__Stated task__:
Below are the records. Retype, exactly, the lines from the first through the line with "COL = scene.collection", and leave out the pictures.

__Materials provided__:
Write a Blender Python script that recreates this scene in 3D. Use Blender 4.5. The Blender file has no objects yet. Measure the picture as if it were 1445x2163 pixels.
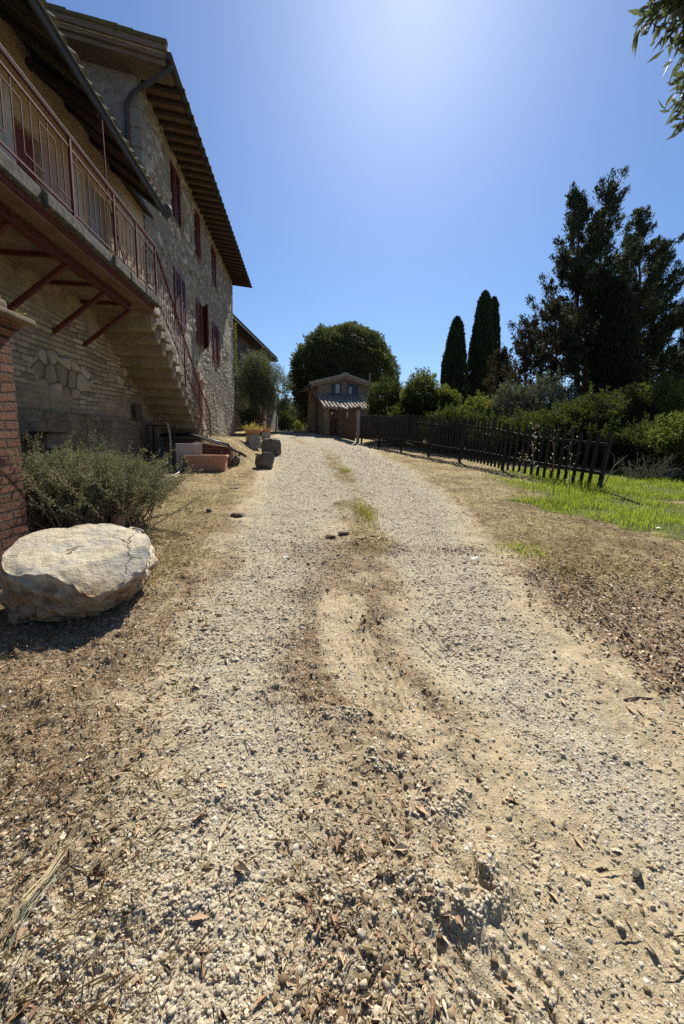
import bpy, math, random
import numpy as np
from math import sin, cos, tan, pi, radians, atan, atan2, sqrt
random.seed(7)
RS = np.random.RandomState(11)
scene = bpy.context.scene
COL = scene.collection

# ------------------------------------------------------------------ camera
F, CX, CY = 815., 722.5, 1035.
PSI, PIT, ROLL = radians(5.75), radians(7.6), radians(1.1)
CAM = np.array([0, 0, 1.5])
def _rz(a): return np.array([[cos(a), -sin(a), 0], [sin(a), cos(a), 0], [0, 0, 1]])
def _rx(a): return np.array([[1, 0, 0], [0, cos(a), -sin(a)], [0, sin(a), cos(a)]])
RM = _rz(-PSI) @ _rx(pi / 2 - PIT) @ _rz(ROLL)
def ray(px, py): return RM @ np.array([(px - CX) / F, -(py - CY) / F, -1.])
def atY(px, py, Y):
    d = ray(px, py); return CAM + d * (Y / d[1])
def atX(px, py, X):
    d = ray(px, py); return CAM + d * (X / d[0])
cd = bpy.data.cameras.new("camera"); cam = bpy.data.objects.new("camera", cd); COL.objects.link(cam)
cam.location = CAM
cam.rotation_mode = 'XYZ'
from mathutils import Matrix, Vector
cam.rotation_euler = Matrix(RM.tolist()).to_euler('XYZ')
cd.sensor_fit = 'VERTICAL'; cd.sensor_height = 36.0; cd.lens = F / 2163 * 36.0
cd.shift_y = -(1081.5 - CY) / 2163.0
cd.clip_start = 0.05; cd.clip_end = 2000
scene.camera = cam

# ------------------------------------------------------------------ noise + terrain
def _hash(ix, iy, seed):
    h = (ix.astype(np.int64) * 374761393 + iy.astype(np.int64) * 668265263 + seed * 974711) & 0x7fffffff
    h = ((h ^ (h >> 13)) * 1274126177) & 0x7fffffff
    h = (h ^ (h >> 16)) & 0xffffff
    return h / float(0xffffff)
def vnoise(x, y, seed=0):
    x = np.asarray(x, float); y = np.asarray(y, float)
    ix = np.floor(x); iy = np.floor(y); fx = x - ix; fy = y - iy
    ux = fx * fx * fx * (fx * (fx * 6 - 15) + 10); uy = fy * fy * fy * (fy * (fy * 6 - 15) + 10)
    a = _hash(ix, iy, seed); b = _hash(ix + 1, iy, seed); c = _hash(ix, iy + 1, seed); d = _hash(ix + 1, iy + 1, seed)
    return (a + (b - a) * ux) * (1 - uy) + (c + (d - c) * ux) * uy
def fbm(x, y, oct=4, seed=0, gain=.5):
    s = 0; a = 1; t = 0
    for i in range(oct):
        s = s + a * vnoise(x * 2 ** i + 17.3 * i, y * 2 ** i - 9.1 * i, seed + i); t += a; a *= gain
    return s / t
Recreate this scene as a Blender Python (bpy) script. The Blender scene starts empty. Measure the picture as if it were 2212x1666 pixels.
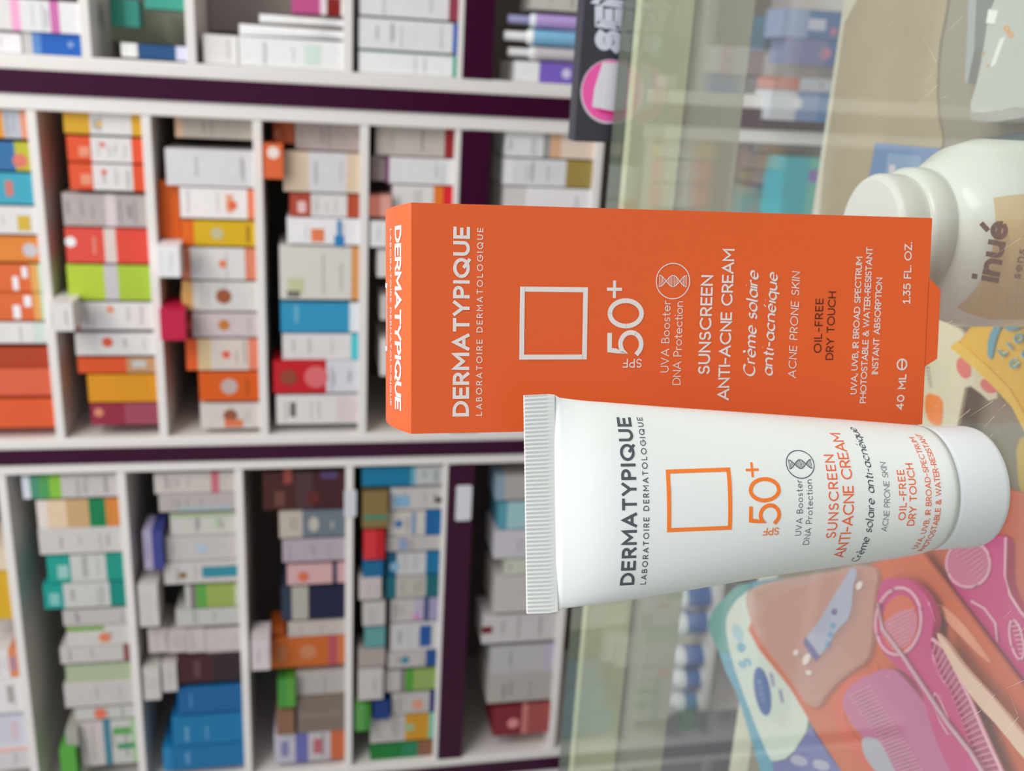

__Expected output__:
Write a Blender Python script that recreates this scene in 3D. Use Blender 4.5. The Blender file has no objects yet. Measure the picture as if it were 1445x2163 pixels.
import bpy, math, random
import numpy as np
from math import sin, cos, tan, pi, radians, atan, atan2, sqrt
random.seed(7)
RS = np.random.RandomState(11)
scene = bpy.context.scene
COL = scene.collection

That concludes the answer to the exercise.